Mist pressurizing force Pw(kPa)	0	5	10	15	17.5

350	4.20	4.00	4.00	4.00	4.10
300	3.50	3.50	3.50	3.55	3.65
250	2.95	2.95	2.95	2.95	3.10
200	2.40	2.40	2.40	2.45	2.60
150	1.70	1.70	1.70	1.80	1.95
100	0.95	0.95	1.00	1.10	1.20
50	0.35	0.40	0.40	0.45	0.55

Therefore, mist flow amount can easily be controlled to suit intension by drug solution tank pressure with no affection of compressed gas flow amount.
Though the liquid transfer pipe having the above configuration uses the second pipe 32 b as a connection section connecting with the drug solution supplying nozzle 2 and the like, the pipe 32 c 2 may be used as a connection section connecting with the drug solution supplying nozzle 2 and the like, as are illustrated in FIGS. 18 and 19, and the pipe 32 c 3 may be used as a connection section connecting with the drug solution supplying nozzle 2 and the like.

Claims

1. A liquid transfer pipe comprising a first pipe for flowing liquid having thin-wall and small diameter, and a second pipe for housing the first pipe having thick-wall and large diameter, wherein the outer diameter of the first pipe and the inner diameter of the second pipe are determined so that the first pipe can be housed with predetermined gap within the second pipe.

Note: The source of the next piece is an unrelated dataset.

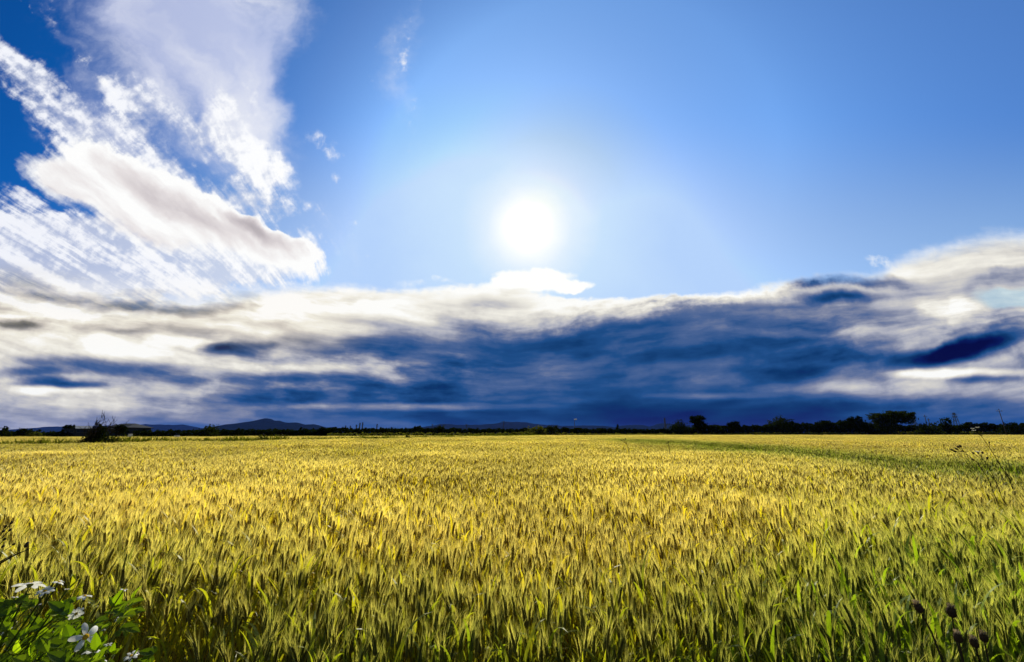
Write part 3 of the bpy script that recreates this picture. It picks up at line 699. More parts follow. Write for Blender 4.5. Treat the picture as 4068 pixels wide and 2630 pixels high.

2. A liquid transfer system comprising the liquid transfer pipe of claim 1, a liquid housing section communicated to one end of the liquid transfer pipe, a pressurization section for pressurizing the liquid housing section so that liquid is supplied to the liquid transfer pipe from the liquid housing section, a gas blowing section for blowing gas so that negative pressure is generated at the other end of the liquid transfer pipe, and a pressurized gas supplying section for supplying pressurized gas to the gas blowing section.